Ed è su questa mistificazione che si esercita il libro di Cristaldi, cominciando a sciorinare, nel suo primo capitolo, la norma di tutti quei luoghi comuni che, nella realtà come nella finzione, hanno dato ossigeno all’ormai declinante mito della Sicilia metafora di mafia.

Arretratezza versus Modernità, influenze retoriche (e non solo) della “famigghia”, nostalgia per i vecchi codici d’onore sfregiati da quelli nuovi, l’arcaico “farsi i fatti propri” a braccetto dell’andante “a quale banda appartieni”, sono tutti temi che, in queste pagine, alimentano riflessioni e sondaggi per una mitografia il cui oggetto sono pure i gadget di un merchandising turistico duro a morire: il magnete mafioso, la T-shirt “non vedo, non parlo, non sento”, i videogiochi sul Padrino & Co.

Di questo remunerativo brand si è fatta specchio (nemmeno tanto deformato) quel che oggi, in Italia,  si chiama fiction e che un tempo si chiamava sceneggiato.

Al principio del “fenomeno mafia in Tv” troviamo dunque “La mano sugli occhi” del 1979, un Camilleri diretto da Pino Passalacqua che, per la verità, fu preceduto dalla mini-serie di Enzo Muzii “Alle origini della mafia”, datata 1976, e che il pur documentato saggio di Cristaldi dimentica di citare. Poi venne il tempo della “Piovra”, la decennale saga nazional-popolare (1984-2001) che, mescolando la retorica del pamphlet con quella del feuilleton, seppe dare conto delle metamorfosi di Cosa nostra mentre si andava consolidando, su un mefitico terreno comune, il  patto con quella parte dello Stato che volle farsi politicamente ed economicamente complice. Le problematiche avventure del commissario Cattani divisero allora il pubblico dalla critica, che non esitò a definirlo un “polpettone”, ma l’impresa finì per imporsi come spartiacque del genere grazie all’apporto di fuoriclasse del calibro di Damiani e Vancini, insieme a De Concini, Badalucco, Rulli e Petraglia.

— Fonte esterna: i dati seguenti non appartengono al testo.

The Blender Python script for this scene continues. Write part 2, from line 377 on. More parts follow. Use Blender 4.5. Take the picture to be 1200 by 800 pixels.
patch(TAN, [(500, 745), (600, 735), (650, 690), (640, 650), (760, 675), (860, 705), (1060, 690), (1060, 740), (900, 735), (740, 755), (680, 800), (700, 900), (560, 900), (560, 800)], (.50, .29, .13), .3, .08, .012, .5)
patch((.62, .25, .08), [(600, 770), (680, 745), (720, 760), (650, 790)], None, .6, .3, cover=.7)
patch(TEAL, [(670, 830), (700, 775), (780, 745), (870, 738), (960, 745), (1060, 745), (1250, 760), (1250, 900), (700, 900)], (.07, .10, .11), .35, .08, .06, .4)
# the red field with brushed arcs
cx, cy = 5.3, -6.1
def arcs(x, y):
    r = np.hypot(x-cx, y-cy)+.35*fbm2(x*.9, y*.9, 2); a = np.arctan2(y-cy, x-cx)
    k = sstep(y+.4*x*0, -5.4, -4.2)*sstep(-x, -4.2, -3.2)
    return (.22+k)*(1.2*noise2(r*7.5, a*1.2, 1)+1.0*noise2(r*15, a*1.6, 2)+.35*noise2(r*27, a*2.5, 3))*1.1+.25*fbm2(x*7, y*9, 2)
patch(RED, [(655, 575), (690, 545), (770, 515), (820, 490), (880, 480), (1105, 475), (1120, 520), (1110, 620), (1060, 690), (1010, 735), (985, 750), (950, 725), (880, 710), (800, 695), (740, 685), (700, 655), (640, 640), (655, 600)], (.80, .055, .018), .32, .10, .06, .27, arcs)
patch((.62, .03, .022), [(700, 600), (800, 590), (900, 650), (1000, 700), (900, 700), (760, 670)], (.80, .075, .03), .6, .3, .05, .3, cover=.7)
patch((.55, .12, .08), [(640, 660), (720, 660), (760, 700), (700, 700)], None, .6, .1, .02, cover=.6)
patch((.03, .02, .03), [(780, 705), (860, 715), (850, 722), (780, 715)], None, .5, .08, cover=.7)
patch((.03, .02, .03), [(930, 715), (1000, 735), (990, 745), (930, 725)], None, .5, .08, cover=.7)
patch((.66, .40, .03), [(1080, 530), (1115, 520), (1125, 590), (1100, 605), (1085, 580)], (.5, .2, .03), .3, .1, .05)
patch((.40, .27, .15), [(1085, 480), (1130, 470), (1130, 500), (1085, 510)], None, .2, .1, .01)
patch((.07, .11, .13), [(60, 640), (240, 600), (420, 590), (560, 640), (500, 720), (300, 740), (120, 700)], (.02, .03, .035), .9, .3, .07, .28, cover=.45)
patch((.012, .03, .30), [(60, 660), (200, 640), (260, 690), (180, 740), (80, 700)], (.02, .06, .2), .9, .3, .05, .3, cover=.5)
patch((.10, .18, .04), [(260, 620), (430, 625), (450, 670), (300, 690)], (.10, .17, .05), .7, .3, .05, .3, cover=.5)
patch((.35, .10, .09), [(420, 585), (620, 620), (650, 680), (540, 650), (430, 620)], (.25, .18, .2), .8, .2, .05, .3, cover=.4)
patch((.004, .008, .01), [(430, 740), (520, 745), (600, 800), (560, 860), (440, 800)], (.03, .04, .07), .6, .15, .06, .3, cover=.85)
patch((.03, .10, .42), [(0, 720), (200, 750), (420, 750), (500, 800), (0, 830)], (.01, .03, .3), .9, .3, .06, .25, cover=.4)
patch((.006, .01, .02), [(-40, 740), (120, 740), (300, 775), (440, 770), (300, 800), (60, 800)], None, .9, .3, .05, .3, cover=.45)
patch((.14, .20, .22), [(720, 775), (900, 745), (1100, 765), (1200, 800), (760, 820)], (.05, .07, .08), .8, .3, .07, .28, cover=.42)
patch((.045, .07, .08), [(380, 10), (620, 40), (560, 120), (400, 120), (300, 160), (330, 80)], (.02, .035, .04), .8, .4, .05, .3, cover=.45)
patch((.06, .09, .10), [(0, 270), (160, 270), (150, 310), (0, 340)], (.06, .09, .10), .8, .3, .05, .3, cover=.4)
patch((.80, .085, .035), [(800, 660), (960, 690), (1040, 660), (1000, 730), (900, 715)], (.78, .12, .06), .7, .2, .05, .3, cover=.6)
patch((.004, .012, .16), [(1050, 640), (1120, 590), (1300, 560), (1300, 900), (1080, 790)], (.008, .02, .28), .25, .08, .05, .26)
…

Su quella linea, mentre era in corso la rivalutazione della serie B degli anni Settanta, arrivò il ciclo simil-poliziottesco di Ultimo (1998-2013), buono a generare innumerevoli avatar e a farsi portatore di un manicheismo di marca civile che è stato anch’esso produttore di cliché, però nel frattempo superato, per forma e contenuto, dalle chiaroscurate storie delle serie americane poliziesche di argomento sociale (come la pietra miliare The Wire).

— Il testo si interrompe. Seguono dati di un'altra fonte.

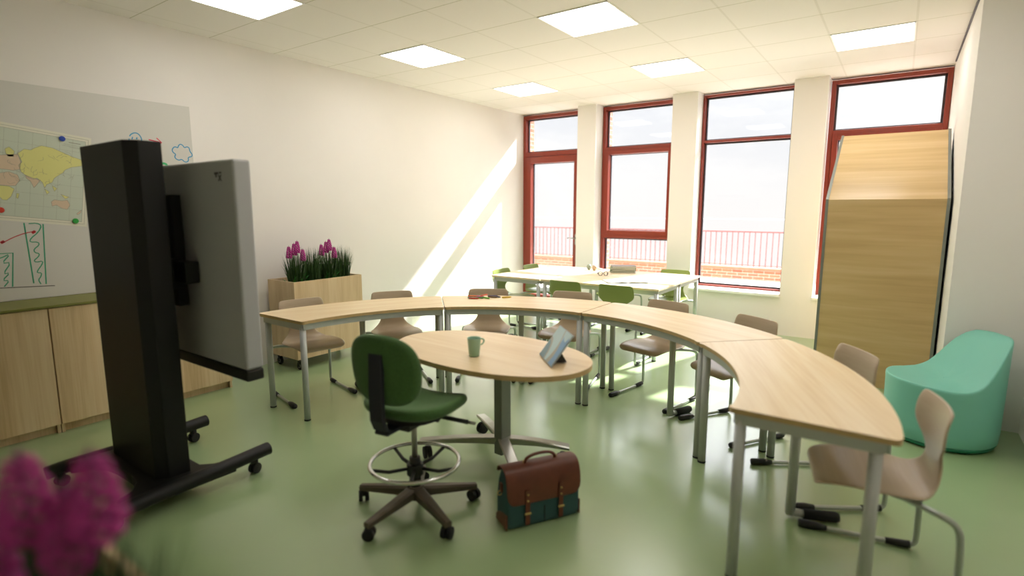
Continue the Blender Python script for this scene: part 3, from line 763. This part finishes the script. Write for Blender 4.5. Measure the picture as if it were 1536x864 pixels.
MP["europe"]= [[1.03, 1.875], [1.084, 1.885], [1.13, 1.893], [1.175, 1.897], [1.187, 1.847], [1.176, 1.795], [1.141, 1.786], [1.108, 1.791], [1.03, 1.796]]
MP["scand"]= [[1.111, 1.928], [1.135, 1.944], [1.16, 1.917], [1.151, 1.88], [1.123, 1.878], [1.114, 1.899]]
MP["nafrica"]= [[1.0, 1.76], [1.073, 1.767], [1.118, 1.777], [1.161, 1.757], [1.169, 1.721], [1.142, 1.683], [1.108, 1.682], [1.0, 1.69]]
MP["safrica"]= [[1.04, 1.685], [1.108, 1.679], [1.134, 1.661], [1.112, 1.609], [1.087, 1.584], [1.065, 1.587], [1.047, 1.615]]
MP["madag"]= [[1.143, 1.632], [1.157, 1.629], [1.147, 1.595], [1.138, 1.602]]
MP["isl1"]= [[1.299, 1.666], [1.325, 1.644], [1.308, 1.628]]
MP["isl2"]= [[1.344, 1.69], [1.37, 1.671], [1.353, 1.649]]
MP["isl3"]= [[1.388, 1.63], [1.435, 1.61], [1.411, 1.596]]
MP["aus"]= [[1.327, 1.575], [1.347, 1.59], [1.39, 1.583], [1.423, 1.588], [1.435, 1.552], [1.416, 1.52], [1.385, 1.528], [1.356, 1.552], [1.33, 1.544]]
MP["nz"]= [[1.468, 1.489], [1.501, 1.516], [1.495, 1.496], [1.475, 1.481]]
MP["americas"]= [[.55, 1.98], [.70, 1.97], [.78, 1.90], [.70, 1.84], [.66, 1.76], [.72, 1.70], [.78, 1.64], [.74, 1.54], [.70, 1.50], [.68, 1.60], [.62, 1.72], [.56, 1.84]]
tr, br_ = Vector((1.612, 2.047)), Vector((1.523, 1.391)); left = Vector((-1.12, .135))
def onmap(P, m, x, b):
    t = bmesh.new(); t.faces.new([t.verts.new((x, p[0], p[1])) for p in P]); b.take(t, m)
wm = MB(); tl, bl = tr+left, br_+left
t = bmesh.new(); vs = [t.verts.new((.0072, p[0], p[1])) for p in (tr, br_, bl, tl)]+[t.verts.new((.0062, p[0], p[1])) for p in (tr, br_, bl, tl)]
t.faces.new(vs[:4]); t.faces.new(vs[4:][::-1])
for k in range(4): t.faces.new((vs[k], vs[(k+1) % 4], vs[4+(k+1) % 4], vs[4+k]))
wm.take(t, M['map_paper'])
c4 = (tr+br_+tl+bl)/4
def ins(p, f): return c4+(p-c4)*f
def inset(d):
    ex = left.normalized(); ez = (tr-br_).normalized()
    return [tr+ex*d-ez*d, br_+ex*d+ez*d, bl-ex*d+ez*d, tl-ex*d-ez*d]
onmap(inset(.035), M['map_sea'], .0075, wm)
wmo = []
def line2(b, a, c, m, w, x):
    d = (c-a).normalized(); n = Vector((-d.y, d.x))*w; onmap([a-n, c-n, c+n, a+n], m, x, b)
for d in (.018, .034):
    I = inset(d)
    for k in range(4): line2(wm, I[k], I[(k+1) % 4], M['map_ink'], .0009, .0077)
I = inset(.035)
for k in range(1, 14):
    q = k/14; line2(wm, I[0]*(1-q)+I[3]*q, I[1]*(1-q)+I[2]*q, M['map_ink'], .0004, .0076)
for k in range(1, 7):
    q = k/7; line2(wm, I[0]*(1-q)+I[1]*q, I[3]*(1-q)+I[2]*q, M['map_ink'], .0004, .0076)
for k, P in MP.items():
    onmap(P, M['map_yellow'] if k in ('asia', 'scand', 'safrica', 'madag', 'isl1', 'isl2', 'isl3') else M['map_pink'], .0079+.0002*(k == 'india'), wm)
    for a, c in zip(P, P[1:]+P[:1]): line2(wm, Vector(a), Vector(c), M['map_ink'], .0009, .0083)
r2 = random.Random(3)
for _ in range(46):      # borders and rivers
    y = r2.uniform(1.03, 1.5); z = r2.uniform(1.7, 1.93); a = r2.uniform(0, 6.28)
    if z > 1.94-.0*y: continue
    p = Vector((y, z))
    for _k in range(4):
        a += r2.uniform(-1, 1); q = p+Vector((math.cos(a), math.sin(a)))*.012
        if 1.0 < q.x < 1.5: line2(wm, p, q, M['map_ink'], .0006, .0084)
        p = q
for y, z, L in ((1.47, 2.005, .07), (1.44, 1.992, .11), (1.43, 1.982, .13), (1.47, 1.97, .08)):
    line2(wm, Vector((y, z)), Vector((y+L, z-L*.12)), M['map_ink'], .0022 if z > 2 else .0008, .0078)
mp = wm.build('world_map'); tag(mp, 'paper world map in yellow and pink pinned to the whiteboard', 'map', loc=(XL, 0, 0))
for c_, (y, z), lab in (('mag_blue', (1.433, 2.027), 'round blue magnet at the upper right of the map'), ('mag_green', (1.457, 1.436), 'round green magnet at the lower right corner of the map'), ('mag_red', (1.049, 1.517), 'round red magnet at the lower edge of the map, by the photo border')):
    b = MB(); b.cyl((0, 0, 0), .019, .008, M[c_], 'X', 24, bev=.002); tag(b.build('magnet'), lab, 'magnet', 'magnets holding the map', loc=(XL+.0124, y, z))

# ------------------------------------------------------------------ low cabinets
def low_cabinet(y0, y1, lab):
    t = empty('low_cabinet', lab, 'cabinet', (XL, (y0+y1)/2, 0), 0, 'low oak cabinets along the left wall')
    h = (y1-y0)/2
    b = MB(); b.box(.002, .40, -h+.002, -h+.02, .0, .872, M['cab']); b.box(.002, .40, h-.02, h-.002, .0, .872, M['cab']); b.box(.002, .02, -h, h, .05, .872, M['cab'])
    b.box(.002, .40, -h+.02, h-.02, .05, .068, M['cab']); b.box(.002, .42, -h+.002, -h+.02, 0, .872, M['cab']); b.box(.002, .42, h-.02, h-.002, 0, .872, M['cab']); b.build('body', t)
    MB().box(.37, .388, -h+.02, h-.02, 0, .062, M['cab']).build('plinth', t)
    for s in (-1, 1):
        a, c = (-h+.003, -.0025) if s < 0 else (.0025, h-.003)
        MB().box(.421, .44, a, c, .066, .868, M['cab'], .001).build('door', t)
    return t
low_cabinet(1.127, 2.31, 'low oak cabinet nearest the window side, behind the display')
low_cabinet(-.056, 1.125, 'low oak cabinet under the map, at the left edge of the photo')
low_cabinet(-1.24, -.058, 'low oak cabinet furthest from the windows, out of view to the left')
tag(MB().box(XL+.0, XL+.45, -1.25, 2.318, .8725, .889, M['worktop'], .002).build('worktop'), 'long olive green worktop lying across the low oak cabinets', 'worktop')

# ------------------------------------------------------------------ display stand and display
ds = empty('display_stand', 'black mobile display stand with a tall column and feet on castors', 'stand', (-3.325, 1.18, 0))
b = MB(); hx = .298; y0, y1 = -.07, .085; cc = .05
b.prism([(-hx+.0, y0), (hx-cc, y0), (hx, y0+cc), (hx, y1), (-hx-.02, y1), (-hx-.02, y0+.02)], .105, 1.855, M['blackm']); b.build('column', ds, bevel=.004)
b = MB()
Pb = [(-.40, -.25), (-.33, -.27), (-.28, -.19), (-.20, -.14), (-.1, -.125), (.1, -.125), (.20, -.14), (.28, -.19), (.33, -.27), (.40, -.25), (.40, .28), (.34, .28), (.31, .2), (.26, .15), (-.26, .15), (-.31, .2), (-.34, .28), (-.40, .28)]
b.prism(Pb, .065, .122, M['blackm']); b.build('base_plate', ds, bevel=.006)
for s in (-1, 1):
    l = MB().tube([(s*.405, -.36, .08), (s*.39, -.25, .095), (s*.375, .0, .097), (s*.372, .25, .105), (s*.372, .47, .118), (s*.372, .49, .118)], lambda q: .036 if .02 < q < .97 else .03, M['blackm'], 16, smooth_iter=2, sx=1.15).build('foot_arm', ds)
    for yy in (-.30, .40):
        b = MB(); castor(b, (s*.37, yy, .031), .031, M['rubber'], ang=.3, w=.016); b.cyl((s*.37, yy, .068), .02, .03, M['black'], seg=14); b.build('castor', l)
b = MB(); b.box(-.17, .17, .086, .20, 1.10, 1.26, M['blackm'], .004); b.box(.105, .165, .16, .212, 1.0, 1.60, M['blackm'], .004); b.box(-.165, -.105, .14, .212, 1.0, 1.60, M['blackm'], .004)
b.box(.02, .30, .145, .215, 1.135, 1.25, M['blackm'], .006); b.build('wall_mount', ds, label='black mounting bracket')
dp = empty('display_screen', 'large flat display with a grey back mounted on the black stand', 'display', (-3.305, 1.40, 0))
b = MB(); b.box(-.68, .68, 0, .09, .715, 1.763, M['tvgrey'], .012, 3); o_ = b.build('housing', dp)
b = MB(); b.box(-.68, .68, .0, .09, .655, .713, M['black'], .008); b.build('lower_bar', dp, label='black bar along the lower edge')
MB().box(-.66, .66, .0905, .093, .735, 1.745, M['scr']).build('screen', dp)
b = MB()
def q3(P): 
    t = bmesh.new(); t.faces.new([t.verts.new((x, -.0015, z)) for x, z in P]); b.take(t, M['gasket'])
q3([(.505, 1.705), (.545, 1.705), (.545, 1.694), (.505, 1.694)]); q3([(.515, 1.694), (.53, 1.694), (.53, 1.68), (.515, 1.68)])
q3([(.55, 1.705), (.575, 1.705), (.575, 1.697), (.55, 1.697)]); q3([(.54, 1.69), (.55, 1.693), (.575, 1.662), (.565, 1.66)]); q3([(.565, 1.692), (.575, 1.69), (.548, 1.66), (.538, 1.663)])
b.build('logo_mark', dp, label='small dark mark on the back')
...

Nell’affrontare il tema dei mafia-biopic, sugli eroi dello stato mandati al macello così come sui capi dei capi dall’infanzia difficile, Cristaldi non esita a rilevare gli ambigui effetti etici ed estetici che l’assunto e lo stile di queste fiction hanno determinato.

Ma la verità è che ormai tali prodotti ad alta tenuta di auditel, come le ordinarie e apprezzatissime Squadra antimafia o Baciamo le mani, Palermo –New York, non riescono più a incidere né sull’immaginario né tantomeno sul giudizio critico di chi le guarda.

Parliamo di modelli d’intrattenimento moscio, dove ogni stereotipo non fa che riprodurne altri, puntando esclusivamente a un coinvolgimento emozionale epidermico quando non superficiale, alla lunga generatore di routine e di noia. Perché se c’è una conseguenza negativa provocata dall’uso consolatorio e filisteo dello stereotipo, questa è soprattutto la neutralizzazione del potere seduttivo del racconto. Di quel “piacere del testo” attraverso il quale, secondo Barthes, ogni spettatore si diverte da sempre a giocare con l’autore. E viceversa.